▸ Task brief: Reproduce each line exactly.

········

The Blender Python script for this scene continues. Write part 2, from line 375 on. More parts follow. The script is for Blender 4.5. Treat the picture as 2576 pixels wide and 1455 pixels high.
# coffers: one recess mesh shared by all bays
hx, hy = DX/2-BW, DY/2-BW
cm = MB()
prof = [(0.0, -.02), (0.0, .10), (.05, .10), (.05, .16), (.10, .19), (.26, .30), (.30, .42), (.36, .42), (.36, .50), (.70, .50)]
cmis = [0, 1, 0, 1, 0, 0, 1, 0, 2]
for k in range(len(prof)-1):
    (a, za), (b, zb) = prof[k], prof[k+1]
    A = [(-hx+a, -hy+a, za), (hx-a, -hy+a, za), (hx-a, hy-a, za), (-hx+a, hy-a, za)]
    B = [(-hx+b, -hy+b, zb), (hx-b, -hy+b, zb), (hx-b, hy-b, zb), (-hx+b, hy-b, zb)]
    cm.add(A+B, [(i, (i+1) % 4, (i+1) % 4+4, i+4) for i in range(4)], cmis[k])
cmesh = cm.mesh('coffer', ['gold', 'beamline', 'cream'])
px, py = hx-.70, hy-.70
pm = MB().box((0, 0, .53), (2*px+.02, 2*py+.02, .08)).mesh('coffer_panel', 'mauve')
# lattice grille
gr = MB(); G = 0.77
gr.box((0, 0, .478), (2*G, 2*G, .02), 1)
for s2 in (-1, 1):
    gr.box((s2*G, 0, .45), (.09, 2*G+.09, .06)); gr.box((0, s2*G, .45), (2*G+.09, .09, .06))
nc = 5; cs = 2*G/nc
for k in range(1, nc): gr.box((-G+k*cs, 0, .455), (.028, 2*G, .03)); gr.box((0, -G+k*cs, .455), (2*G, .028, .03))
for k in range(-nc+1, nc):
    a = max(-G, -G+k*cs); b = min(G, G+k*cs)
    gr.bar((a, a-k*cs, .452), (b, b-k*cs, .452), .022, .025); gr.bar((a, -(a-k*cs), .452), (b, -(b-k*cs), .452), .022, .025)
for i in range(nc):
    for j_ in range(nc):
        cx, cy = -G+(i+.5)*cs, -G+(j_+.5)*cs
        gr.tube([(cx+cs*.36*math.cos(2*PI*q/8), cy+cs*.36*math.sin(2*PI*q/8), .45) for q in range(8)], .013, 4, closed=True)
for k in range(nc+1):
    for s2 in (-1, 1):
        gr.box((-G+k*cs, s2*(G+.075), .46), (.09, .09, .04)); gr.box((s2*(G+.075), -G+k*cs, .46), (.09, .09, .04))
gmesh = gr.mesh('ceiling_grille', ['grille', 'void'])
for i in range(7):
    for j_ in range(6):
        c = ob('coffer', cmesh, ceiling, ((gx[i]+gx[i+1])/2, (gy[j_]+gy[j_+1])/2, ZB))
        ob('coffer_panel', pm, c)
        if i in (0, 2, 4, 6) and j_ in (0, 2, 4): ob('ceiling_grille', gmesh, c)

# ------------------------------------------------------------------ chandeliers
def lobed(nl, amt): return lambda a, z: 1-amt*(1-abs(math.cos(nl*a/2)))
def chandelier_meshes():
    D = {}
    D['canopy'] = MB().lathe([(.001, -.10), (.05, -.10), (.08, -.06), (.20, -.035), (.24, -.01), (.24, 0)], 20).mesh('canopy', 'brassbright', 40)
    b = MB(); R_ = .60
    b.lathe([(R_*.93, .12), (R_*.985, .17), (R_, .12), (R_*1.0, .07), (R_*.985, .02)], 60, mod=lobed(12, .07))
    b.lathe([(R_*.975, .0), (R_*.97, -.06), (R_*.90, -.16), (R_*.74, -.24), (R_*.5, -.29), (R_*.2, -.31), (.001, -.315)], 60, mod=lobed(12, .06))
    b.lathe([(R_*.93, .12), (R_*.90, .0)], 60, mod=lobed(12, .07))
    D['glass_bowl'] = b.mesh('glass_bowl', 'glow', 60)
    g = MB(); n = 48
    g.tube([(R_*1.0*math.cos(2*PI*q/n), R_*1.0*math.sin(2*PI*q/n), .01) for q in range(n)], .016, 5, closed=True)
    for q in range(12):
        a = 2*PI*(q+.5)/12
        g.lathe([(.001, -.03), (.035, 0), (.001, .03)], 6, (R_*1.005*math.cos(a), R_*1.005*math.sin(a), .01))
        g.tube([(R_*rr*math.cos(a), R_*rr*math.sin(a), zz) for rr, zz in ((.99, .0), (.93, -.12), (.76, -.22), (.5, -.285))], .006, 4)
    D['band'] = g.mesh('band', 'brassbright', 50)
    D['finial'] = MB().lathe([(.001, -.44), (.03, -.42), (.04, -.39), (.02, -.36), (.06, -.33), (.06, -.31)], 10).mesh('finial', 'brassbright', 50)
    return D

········

▸ Output of the task:
The Blender Python script for this scene continues. Write part 2, from line 375 on. More parts follow. The script is for Blender 4.5. Treat the picture as 2576 pixels wide and 1455 pixels high.
# coffers: one recess mesh shared by all bays
hx, hy = DX/2-BW, DY/2-BW
cm = MB()
prof = [(0.0, -.02), (0.0, .10), (.05, .10), (.05, .16), (.10, .19), (.26, .30), (.30, .42), (.36, .42), (.36, .50), (.70, .50)]
cmis = [0, 1, 0, 1, 0, 0, 1, 0, 2]
for k in range(len(prof)-1):
    (a, za), (b, zb) = prof[k], prof[k+1]
    A = [(-hx+a, -hy+a, za), (hx-a, -hy+a, za), (hx-a, hy-a, za), (-hx+a, hy-a, za)]
    B = [(-hx+b, -hy+b, zb), (hx-b, -hy+b, zb), (hx-b, hy-b, zb), (-hx+b, hy-b, zb)]
    cm.add(A+B, [(i, (i+1) % 4, (i+1) % 4+4, i+4) for i in range(4)], cmis[k])
cmesh = cm.mesh('coffer', ['gold', 'beamline', 'cream'])
px, py = hx-.70, hy-.70
pm = MB().box((0, 0, .53), (2*px+.02, 2*py+.02, .08)).mesh('coffer_panel', 'mauve')
# lattice grille
gr = MB(); G = 0.77
gr.box((0, 0, .478), (2*G, 2*G, .02), 1)
for s2 in (-1, 1):
    gr.box((s2*G, 0, .45), (.09, 2*G+.09, .06)); gr.box((0, s2*G, .45), (2*G+.09, .09, .06))
nc = 5; cs = 2*G/nc
for k in range(1, nc): gr.box((-G+k*cs, 0, .455), (.028, 2*G, .03)); gr.box((0, -G+k*cs, .455), (2*G, .028, .03))
for k in range(-nc+1, nc):
    a = max(-G, -G+k*cs); b = min(G, G+k*cs)
    gr.bar((a, a-k*cs, .452), (b, b-k*cs, .452), .022, .025); gr.bar((a, -(a-k*cs), .452), (b, -(b-k*cs), .452), .022, .025)
for i in range(nc):
    for j_ in range(nc):
        cx, cy = -G+(i+.5)*cs, -G+(j_+.5)*cs
        gr.tube([(cx+cs*.36*math.cos(2*PI*q/8), cy+cs*.36*math.sin(2*PI*q/8), .45) for q in range(8)], .013, 4, closed=True)
for k in range(nc+1):
    for s2 in (-1, 1):
        gr.box((-G+k*cs, s2*(G+.075), .46), (.09, .09, .04)); gr.box((s2*(G+.075), -G+k*cs, .46), (.09, .09, .04))
gmesh = gr.mesh('ceiling_grille', ['grille', 'void'])
for i in range(7):
    for j_ in range(6):
        c = ob('coffer', cmesh, ceiling, ((gx[i]+gx[i+1])/2, (gy[j_]+gy[j_+1])/2, ZB))
        ob('coffer_panel', pm, c)
        if i in (0, 2, 4, 6) and j_ in (0, 2, 4): ob('ceiling_grille', gmesh, c)

# ------------------------------------------------------------------ chandeliers
def lobed(nl, amt): return lambda a, z: 1-amt*(1-abs(math.cos(nl*a/2)))
def chandelier_meshes():
    D = {}
    D['canopy'] = MB().lathe([(.001, -.10), (.05, -.10), (.08, -.06), (.20, -.035), (.24, -.01), (.24, 0)], 20).mesh('canopy', 'brassbright', 40)
    b = MB(); R_ = .60
    b.lathe([(R_*.93, .12), (R_*.985, .17), (R_, .12), (R_*1.0, .07), (R_*.985, .02)], 60, mod=lobed(12, .07))
    b.lathe([(R_*.975, .0), (R_*.97, -.06), (R_*.90, -.16), (R_*.74, -.24), (R_*.5, -.29), (R_*.2, -.31), (.001, -.315)], 60, mod=lobed(12, .06))
    b.lathe([(R_*.93, .12), (R_*.90, .0)], 60, mod=lobed(12, .07))
    D['glass_bowl'] = b.mesh('glass_bowl', 'glow', 60)
    g = MB(); n = 48
    g.tube([(R_*1.0*math.cos(2*PI*q/n), R_*1.0*math.sin(2*PI*q/n), .01) for q in range(n)], .016, 5, closed=True)
    for q in range(12):
        a = 2*PI*(q+.5)/12
        g.lathe([(.001, -.03), (.035, 0), (.001, .03)], 6, (R_*1.005*math.cos(a), R_*1.005*math.sin(a), .01))
        g.tube([(R_*rr*math.cos(a), R_*rr*math.sin(a), zz) for rr, zz in ((.99, .0), (.93, -.12), (.76, -.22), (.5, -.285))], .006, 4)
    D['band'] = g.mesh('band', 'brassbright', 50)
    D['finial'] = MB().lathe([(.001, -.44), (.03, -.42), (.04, -.39), (.02, -.36), (.06, -.33), (.06, -.31)], 10).mesh('finial', 'brassbright', 50)
    return D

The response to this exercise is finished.